Opzionato al libro di Kucherena anche The Snowden Files, del corrispondente del The Guardian Luke Hardinge, Oliver Stone ha voluto nel lavoro di sceneggiatura il talento emergente Kieran Fitzgerald e ha deciso per la prima volta un film completamente in digitale, su indicazione del direttore della fotografia inglese Anthony Dod Mantle (davvero egregio il suo lavoro, visto che i miei occhi non se ne sono accorti). Con un cast all’altezza, poggiato da una blindata (un po’ troppo) interpretazione di Joseph Gordon-Levitt, veniamo accompagnati nell’evoluzione personale e politica del giovane Edward Snowden, gran patriota e sostenitore del governo americano. Arruolatosi nell’esercito, puntando ad entrare nei corpi d’élite delle Forze Speciali e a combattere in Iraq, durante l’addestramento viene messo fuori gioco da un grave incidente. Il giovane decide allora di sostenere il suo paese intraprendendo una carriera prima nella CIA e poi nella NSA (National Security Agency). Il suo talento per l’informatica lo porterà ad ottenere incarichi sempre più delicati e a constatare come, tramite internet, la patria da sempre amata stava mettendo in piedi un’arma di controllo e ricatto basata sulla raccolta incondizionata e globale di dati personali. Constatiamo con orrore che gli Usa sono in grado di arrivare a ciascuno di noi con una semplice ricerca per parole chiave. Google, Skype, Facebook, mail… Basta una parola chiave per avere un elenco di chi l’ha usata in una chat, in una mail. A chiunque, anche a me potrebbero arrivare se la scrivo e la pubblico o la lascio nell’hard disk. E tramite me, potrebbero raggiungere tutti i miei contatti, e tramite i miei contatti, i contatti dei contatti… Constatiamo con estremo stupore che si è in grado di poter vedere cosa fa una persona da una webcam di un portatile spento ma con lo schermo non abbassato…
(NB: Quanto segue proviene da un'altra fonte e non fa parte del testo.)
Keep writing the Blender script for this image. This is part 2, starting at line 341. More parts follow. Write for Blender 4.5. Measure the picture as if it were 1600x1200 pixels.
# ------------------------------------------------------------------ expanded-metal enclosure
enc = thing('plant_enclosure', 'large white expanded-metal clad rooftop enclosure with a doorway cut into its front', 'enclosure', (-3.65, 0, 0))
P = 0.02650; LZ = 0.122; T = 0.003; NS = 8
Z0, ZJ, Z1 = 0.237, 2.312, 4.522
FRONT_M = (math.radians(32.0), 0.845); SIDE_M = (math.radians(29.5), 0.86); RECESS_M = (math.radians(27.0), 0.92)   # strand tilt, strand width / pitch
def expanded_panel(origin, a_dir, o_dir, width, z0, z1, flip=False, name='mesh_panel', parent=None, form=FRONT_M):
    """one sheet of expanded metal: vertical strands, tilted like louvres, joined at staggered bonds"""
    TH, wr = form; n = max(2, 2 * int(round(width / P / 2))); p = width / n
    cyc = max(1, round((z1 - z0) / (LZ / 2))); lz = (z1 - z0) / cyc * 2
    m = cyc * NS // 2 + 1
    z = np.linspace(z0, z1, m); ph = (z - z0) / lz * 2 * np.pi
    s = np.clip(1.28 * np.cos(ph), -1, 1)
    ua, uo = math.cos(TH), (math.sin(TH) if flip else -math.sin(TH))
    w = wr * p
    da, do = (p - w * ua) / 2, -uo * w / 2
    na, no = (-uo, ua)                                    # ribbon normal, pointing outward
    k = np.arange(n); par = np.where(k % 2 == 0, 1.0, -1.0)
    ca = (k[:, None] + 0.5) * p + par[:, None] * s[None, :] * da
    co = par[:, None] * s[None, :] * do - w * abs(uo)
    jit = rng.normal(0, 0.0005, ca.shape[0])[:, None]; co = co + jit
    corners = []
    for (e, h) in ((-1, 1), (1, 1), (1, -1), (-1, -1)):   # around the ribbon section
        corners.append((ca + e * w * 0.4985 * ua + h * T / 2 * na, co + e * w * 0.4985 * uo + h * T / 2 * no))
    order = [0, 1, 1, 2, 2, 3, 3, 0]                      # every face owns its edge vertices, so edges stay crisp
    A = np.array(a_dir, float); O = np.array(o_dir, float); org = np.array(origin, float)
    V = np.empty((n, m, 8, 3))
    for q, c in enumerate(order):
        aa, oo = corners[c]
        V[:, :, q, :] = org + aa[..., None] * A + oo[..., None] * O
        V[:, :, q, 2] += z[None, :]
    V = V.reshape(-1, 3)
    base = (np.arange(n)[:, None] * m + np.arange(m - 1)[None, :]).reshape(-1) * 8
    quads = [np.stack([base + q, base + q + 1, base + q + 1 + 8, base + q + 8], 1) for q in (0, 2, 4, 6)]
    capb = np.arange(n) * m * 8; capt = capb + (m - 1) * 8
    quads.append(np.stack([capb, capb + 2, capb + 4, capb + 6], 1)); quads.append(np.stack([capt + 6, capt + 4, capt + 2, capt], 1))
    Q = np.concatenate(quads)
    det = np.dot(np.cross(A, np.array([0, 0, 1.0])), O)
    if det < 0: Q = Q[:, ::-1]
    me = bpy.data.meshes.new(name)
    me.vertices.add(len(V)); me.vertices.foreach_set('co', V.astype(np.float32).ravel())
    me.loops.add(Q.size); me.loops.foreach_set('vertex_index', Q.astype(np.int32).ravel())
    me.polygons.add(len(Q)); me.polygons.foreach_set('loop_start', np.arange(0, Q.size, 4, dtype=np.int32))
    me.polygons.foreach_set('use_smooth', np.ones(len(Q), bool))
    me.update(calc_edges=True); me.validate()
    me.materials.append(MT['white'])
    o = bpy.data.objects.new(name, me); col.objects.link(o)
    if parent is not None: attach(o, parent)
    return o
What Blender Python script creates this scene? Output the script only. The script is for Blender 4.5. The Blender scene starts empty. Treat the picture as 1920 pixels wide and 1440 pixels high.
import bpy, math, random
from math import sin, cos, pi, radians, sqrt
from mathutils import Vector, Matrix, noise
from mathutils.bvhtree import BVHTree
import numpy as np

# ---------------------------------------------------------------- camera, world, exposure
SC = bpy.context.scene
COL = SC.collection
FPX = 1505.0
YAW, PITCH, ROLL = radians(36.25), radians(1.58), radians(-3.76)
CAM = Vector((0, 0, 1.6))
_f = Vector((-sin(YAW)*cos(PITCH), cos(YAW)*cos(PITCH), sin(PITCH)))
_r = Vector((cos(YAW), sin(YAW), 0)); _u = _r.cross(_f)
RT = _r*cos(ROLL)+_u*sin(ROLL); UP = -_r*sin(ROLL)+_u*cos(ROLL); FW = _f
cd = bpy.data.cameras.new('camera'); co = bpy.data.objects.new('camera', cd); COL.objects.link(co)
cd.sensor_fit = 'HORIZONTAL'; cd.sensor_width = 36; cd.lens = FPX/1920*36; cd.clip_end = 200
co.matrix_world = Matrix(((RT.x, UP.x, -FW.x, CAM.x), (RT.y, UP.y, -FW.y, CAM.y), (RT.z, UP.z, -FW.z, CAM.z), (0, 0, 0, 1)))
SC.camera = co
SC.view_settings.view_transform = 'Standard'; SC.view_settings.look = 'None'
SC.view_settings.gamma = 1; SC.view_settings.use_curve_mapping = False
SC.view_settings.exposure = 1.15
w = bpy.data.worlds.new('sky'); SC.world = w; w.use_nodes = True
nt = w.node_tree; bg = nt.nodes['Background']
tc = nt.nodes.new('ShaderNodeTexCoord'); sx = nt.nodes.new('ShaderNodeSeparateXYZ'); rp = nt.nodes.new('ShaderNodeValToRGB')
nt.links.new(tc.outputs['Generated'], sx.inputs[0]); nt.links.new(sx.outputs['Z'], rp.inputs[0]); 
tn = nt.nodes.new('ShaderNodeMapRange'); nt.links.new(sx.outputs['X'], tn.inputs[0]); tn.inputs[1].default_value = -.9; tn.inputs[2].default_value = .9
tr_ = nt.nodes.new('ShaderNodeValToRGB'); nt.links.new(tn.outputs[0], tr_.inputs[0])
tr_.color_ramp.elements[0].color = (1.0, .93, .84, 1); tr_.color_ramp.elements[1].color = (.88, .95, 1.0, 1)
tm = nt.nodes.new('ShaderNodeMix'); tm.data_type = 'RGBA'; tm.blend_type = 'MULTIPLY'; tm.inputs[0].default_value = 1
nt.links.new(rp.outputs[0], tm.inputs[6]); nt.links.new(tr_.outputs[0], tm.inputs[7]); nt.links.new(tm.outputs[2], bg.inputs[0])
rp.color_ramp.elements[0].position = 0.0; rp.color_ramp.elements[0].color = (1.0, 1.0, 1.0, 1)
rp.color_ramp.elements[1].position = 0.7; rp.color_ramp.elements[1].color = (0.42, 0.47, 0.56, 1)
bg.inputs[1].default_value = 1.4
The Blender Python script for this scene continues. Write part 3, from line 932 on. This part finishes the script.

La forza di Snowden è l’aver dato forma visiva e narrativa a ciò che il suo protagonista ha vissuto, a come l’abbia scoperto, a come la sua esistenza sia cambiata, al conflitto vissuto con se stesso e con la sua donna. Stone ha umanizzato una vicenda troppo distante fino a quel momento dalla storia di un uomo di fronte al potere, l’ha resa attraente, dinamica. È riuscito a spiegare i meccanismi di controllo dell’intelligence americana, è riuscito a dare spessore al pericolo che Snowden ha immediatamente riconosciuto. È riuscito a farci capire come il potere e le dinamiche politico-sociali si giochino oggi soprattutto attraverso la rete. Lindsay Mills, la compagna di Snowden incarnata da una convincente Shailene Woodley, è il suo alter ego, più libera, più anticonformista, ma più ‘normale’: lo specchio emotivo che ha accompagnato l’evoluzione interiore di Snowden, il subplot intimo che funziona e che avvolge la materia della storia. Stone ha controllato senza problemi il materiale a disposizione, con la sua solida esperienza di cantore visivo ed indipendente di momenti fondamentali della storia e della cultura americana. Tutti, me compresa, sono usciti dalla proiezione eccitati, indignati e a suo favore.